A Learning Process for Schools, Too

GAO suggested that the way school cafeterias prepare meals may be helping to reduce fruit and vegetable waste in some schools. In fact, five schools reported difficulty serving certain required food items in ways that appeal to students.

For example, three schools told the GAO they had noticed that some of their younger students found it hard to eat whole fruit during their school’s lunch period. One school found that serving pre-cut, rather than whole fruit, significantly reduced wasted fruit among their elementary and middle school students.

When it comes to sodium, all of the school and food companies interviewed by the GAO expressed concerns over their ability to meet the future stricter sodium reduction requirements to be phased in by 2024. GAO reported it would closely monitor their progress in reducing sodium levels.

Under current law, however, the USDA is not allowed to implement these future reductions in sodium content until the “latest scientific research” proves that they are beneficial to children, noted the GAO.

Fewer Schools Serving Government Lunches

In another sign that healthier school meals are not going over too well, the GAO found that fewer schools and individual children are choosing to take part in the USDA’s school lunch program.

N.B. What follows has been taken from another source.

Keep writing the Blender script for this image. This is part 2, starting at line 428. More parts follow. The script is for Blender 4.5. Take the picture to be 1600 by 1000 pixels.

Since the 2010-2011 school year, participation in the National School Lunch Program has declined by 4.5% or about 1.4 million children.

Seven of the eight states interviewed by the GAO stated that problems with student acceptance of the federally-required menu changes had contributed to the decrease. In addition, four of the eight states noted that the required increases in the price of lunch may have decreased participation among some students.

The GAO issued no recommendation related to its report.